Free Cash Flow

I don't normally talk about investing because, well I'd be out of my league. Rather than focus on stocks, I focus on simply buying good businesses for the long-term. I am quite capable of reading financial statements (and if I don't understand something, well Mrs. Businesspundit is an auditor so I nag her about it), and that is why I like this article.

The whole point of investing in a business is to get more money out than you put in. That basic tenet is sometimes lost on investors and corporate managers obsessed with growth. Businesses need cash to grow. They also need cash to pay salaries, research costs and dividends. As an investor, you want to know whether your company can afford to do all these things. Net income may not tell you this, but free cash flow will.

When it comes to cash, which companies actually use to meet their obligations, net income is not really the bottom line. Net income can be skewed by non-cash gains or charges. Cash provided by operations (CPO) provides a good check on reported earnings, since it involves fewer assumptions.

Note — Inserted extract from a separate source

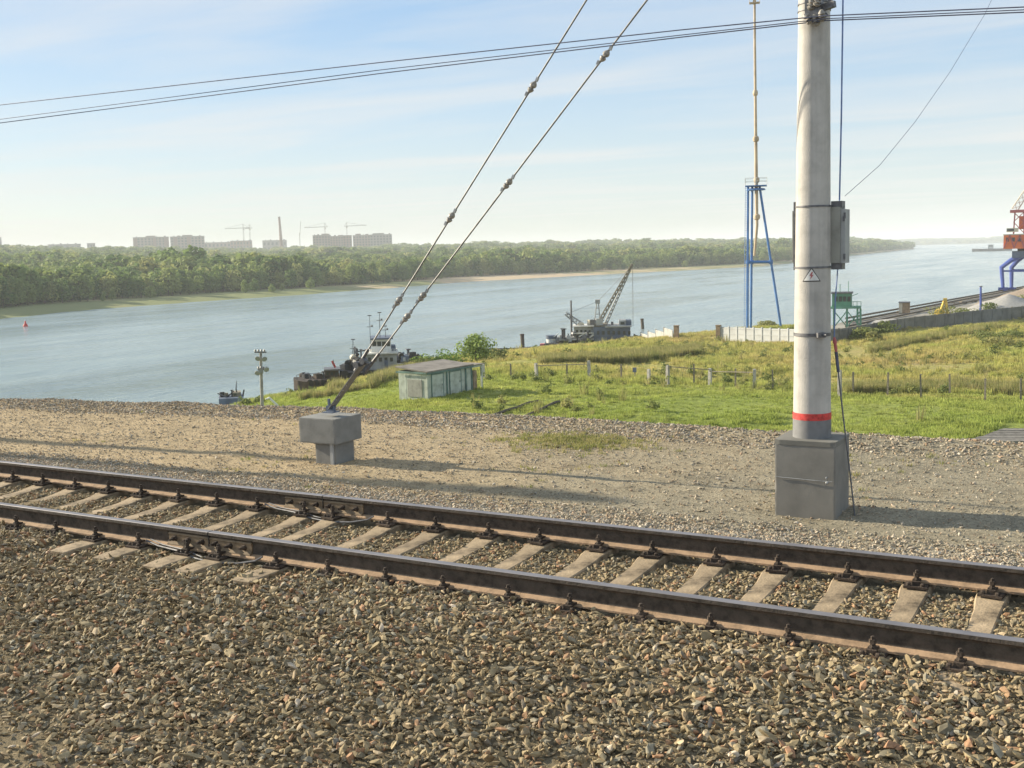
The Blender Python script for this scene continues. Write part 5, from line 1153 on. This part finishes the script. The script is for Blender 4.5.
# yellow grab
s1 = Site('grab_bucket', 943, 318.5, Q, 'yellow A-shaped crane grab standing on the quay behind the bush', 'grab')
q = MB()
for dd in (-.6, .6):
    q.bar(s1.L(938.2, 318, dd), s1.L(944.5, 300, dd * .3), .42, .3); q.bar(s1.L(948.6, 317, dd), s1.L(945.5, 300, dd * .3), .42, .3)
q.build('frame_leg', M['yellow'], s1.e)
q = MB(); s1.box(q, 943.2, 298.3, 947, 301.5, -.6, .6); q.build('head_block', M['yellow'], s1.e)
q = MB(); c = s1.L(939.8, 314.5, 0); q.lathe([(.2, -1.1), (1.05, -.9), (1.05, .9), (.2, 1.1)], c, 12, axis=(0, 1, 0)); q.build('jaw', M['yellow'], s1.e)
q = MB(); c = s1.L(949.8, 316, .5); q.lathe([(.2, -.9), (.7, -.8), (.7, .8), (.2, .9)], c, 12, axis=(0, 1, 0)); q.build('jaw', M['wood'], s1.e)
q = MB(); q.bar(s1.L(940.5, 309, 0), s1.L(948, 309, 0), .25); q.build('cross_bar', M['yellow'], s1.e)
# blue post
s1 = Site('quay_post', 980.7, 314.5, Q, 'tall thin dark blue post on the quay left of the gravel piles', 'post'); q = MB(); q.path([s1.L(980.6, 316, 0), s1.L(980.8, 286.5, 0)], [.22, .17], 8); q.build('post_shaft', M['deepblue'], s1.e, smooth=True); q = MB(); q.lathe([(.3, 0), (.3, .15)], s1.L(980.8, 286.8, 0), 8); q.build('post_cap', M['steel'], s1.e)
# gravel piles
def pile(name, px, py, z, r_, h, mm, lab):
    p = G(px, py, z); m_ = MB(); nr, na = 14, 40
    for i in range(nr + 1):
        for k in range(na):
            a = 2 * math.pi * k / na; rr = r_ * i / nr * (1 + .12 * noise.noise(Vector((math.cos(a), math.sin(a), px)))); zz = h * max(0, 1 - (i / nr)) ** .92 + .12 * h * noise.noise(Vector((rr * math.cos(a) * .25, rr * math.sin(a) * .25, px))) * (i < nr)
            m_.v.append((rr * math.cos(a), rr * math.sin(a) * 1.1, zz - (.3 if i == nr else 0)))
    m_.f = [(i * na + k, i * na + (k + 1) % na, (i + 1) * na + (k + 1) % na, (i + 1) * na + k) for i in range(nr) for k in range(na)]; m_.m = [0] * len(m_.f)
    tag(m_.build(name, M[mm], None, True, loc=p), lab, 'gravel pile')
pile('gravel_pile', 1008, 312, Q, 9, 3.5, 'gravelgrey', 'pale grey gravel pile on the quay behind the bushes'); pile('gravel_pile', 1044, 306, Q, 14, 5.0, 'gravelbrown', 'larger brown gravel pile cut by the right edge of the view')
pile('gravel_pile', 893, 322.5, Q, 5.5, .7, 'gravelgrey', 'low flat spread of pale grit on the quay just behind the wall')
clt = Site('scrap_heap', 985, 303, Q, 'low dark heap of scrap on the quay before the blue post', 'scrap'); clutter(clt, clt.e, 950, 985, 303, 309, -3, 6, 16, 1.0, ('darkwood', 'rusthull', 'wood'), 41, 'scrap_piece')
# green control cabin on legs, behind the mast
s1 = Site('control_cabin', 846, 331, Q, 'faded green cabin on a steel gantry at the quay, peeking out behind the mast', 'cabin')
q = MB(); s1.box(q, 832, 293.5, 852, 307, 0, 3); cbn = q.build('cabin_body', M['green'], s1.e)
for x in (834.5, 838.8, 843.1, 847.4): q = MB(); s1.box(q, x, 296.5, x + 3.2, 301.5, -.06, .03); q.build('window', M['glassdark'], cbn)
q = MB(); s1.box(q, 831, 292.3, 853.2, 293.7, -.3, 3.3); q.build('roof', M['steel'], cbn)
q = MB(); s1.box(q, 830, 307, 861, 308.8, -.5, 3.5); pl_ = q.build('platform', M['green'], s1.e)
q = MB()
for x in (853, 857, 861): q.path([s1.L(x, 307, -.4), s1.L(x, 301.5, -.4)], .05, 5)
q.path([s1.L(852, 301.7, -.4), s1.L(861, 301.7, -.4)], .05, 5); q.build('hand_rail', M['green'], pl_)
q = MB()
for x in (834, 847, 857.5, 860.5):
    for dd in (0, 3): q.bar(s1.L(x, 308.5, dd), s1.L(x, 331, dd), .32)
q.build('gantry_leg', M['green'], s1.e)
q = MB()
for x0, x1 in ((834, 847), (847, 860.5)): q.bar(s1.L(x0, 311, 0), s1.L(x1, 327, 0), .16); q.bar(s1.L(x1, 311, 0), s1.L(x0, 327, 0), .16)
q.build('cross_brace', M['green'], s1.e)
q = MB(); q.path([s1.L(840, 292.5, 1), s1.L(840, 284, 1)], .06, 5); q.path([s1.L(848.5, 292.5, 1), s1.L(848.5, 281, 1)], .05, 5); q.path([s1.L(852, 296, 1), s1.L(858, 293.5, 1)], .05, 4); q.build('aerial', M['green'], s1.e)
# portal crane
Cr = Site('portal_crane', 1016, 291, Q, 'orange harbour crane on bent deep blue portal legs, cut by the right edge', 'crane')
for x0, x1, xb, dd in ((1019.5, 1001.5, 1003, 0), (1023, 1011.5, 1011.5, 6), (1035, 1052, 1050, 0), (1038, 1060, 1059, 6)):
    q = MB(); a, b, c = Cr.L(x0, 256, dd), Cr.L(x1, 267.5, dd), Cr.L(xb, 288.5, dd); q.path([a, a.lerp(b, .5) + Vector((0, 0, .3)), b, b.lerp(c, .5), c], [.75, .62, .6, .5, .42], 8); lgo = q.build('portal_leg', M['deepblue'], Cr.e, smooth=True)
    q = MB(); q.box(c + Vector((0, 0, -.2)), (2.4, 1.4, 1.0)); 
    for k in (-.7, .7): q.lathe([(.35, -.2), (.35, .2)], c + Vector((k, 0, -.85)), 10, axis=(0, 1, 0))
    q.build('bogie', M['deepblue'], lgo)
q = MB(); q.bar(Cr.L(1003, 271, 0), Cr.L(1052, 271, 0), .45); q.bar(Cr.L(1011, 270, 6), Cr.L(1058, 270, 6), .45); q.build('portal_tie', M['deepblue'], Cr.e)
q = MB(); Cr.box(q, 1012, 251, 1045, 257.5, -1, 7); q.build('portal_deck', M['bluegrey'], Cr.e)
q = MB(); c = Cr.L(1028, 251.2, 3); q.lathe([(2.6, 0), (2.6, 1.2), (3.4, 1.4), (3.4, 1.8)], (c.x, 3, c.z - .5), 20); q.build('slew_ring', M['darkhull'], Cr.e, smooth=True)
q = MB(); Cr.box(q, 1003.5, 234.5, 1046, 248.5, -.5, 7); mh = q.build('machinery_house', M['orange'], Cr.e)
for x in (1006, 1012, 1018, 1024, 1032): q = MB(); Cr.box(q, x, 237.5, x + 3, 241.5, -.6, -.45); q.build('window', M['glassdark'], mh)
q = MB()
for i in range(4): q.bar(Cr.L(1004 + i * 10, 248, -.7), Cr.L(1010 + i * 10, 235, -.7), .3); q.bar(Cr.L(1010 + i * 10, 235, -.7), Cr.L(1014 + i * 10, 248, -.7), .3)
q.build('house_truss', M['pinkred'], mh)
q = MB(); Cr.box(q, 1003, 233.6, 1047, 234.7, -.8, 7.3); q.build('house_roof', M['cream'], mh)
q = MB()
for x in (1013.5, 1024, 1034.5):
    for dd in (.5, 5.5): q.bar(Cr.L(x, 234, dd), Cr.L(x + (1024 - x) * .15, 211, dd), .35)
for y0, y1 in ((233, 222), (222, 212)):
    for xa, xb in ((1013.5, 1024), (1024, 1034)): q.bar(Cr.L(xa, y0, .5), Cr.L(xb, y1, .5), .2); q.bar(Cr.L(xb, y0, .5), Cr.L(xa, y1, .5), .2)
q.build('tower_frame', M['pinkred'], Cr.e)
q = MB(); Cr.box(q, 1010, 209.5, 1037, 212, -.5, 6.5); q.build('head_platform', M['pinkred'], Cr.e)
q = MB(); Cr.box(q, 1006.5, 228, 1018.5, 232, 0, 4); cbn = q.build('driver_cabin', M['cream'], Cr.e); q = MB(); Cr.box(q, 1007, 229, 1014, 231, -.1, .05); q.build('window', M['glassdark'], cbn)
q = MB(); Cr.box(q, 1019, 216, 1032, 229, 1.5, 4.5); q.build('winch_house', M['orange'], Cr.e)
lattice(Cr.e, Cr, (1014.5, 210, 3), (1075, 118, 3), .75, .5, 18, .14, 'cream')
q = MB(); q.path([Cr.L(1034, 210, 3), Cr.L(1052, 176, 3), Cr.L(1074, 120, 3)], .12, 5); q.build('stay_rod', M['cream'], Cr.e)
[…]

One thing you will rarely see here is stuff about earnings announcements. Why? Because too much of it is bullshit. I had a professor in a B-school accounting course who used to love pointing out to us ways that companies manipulating earnings. Thus I am always suspicious of EPS numbers. Cash flow is much harder to manipulate, and it is important to understand it as an investor or a manager. It is amazing to me how many businesspeople don't understand that money has a time value. Learn to manage cash flow, and you'll see higher profitability as well.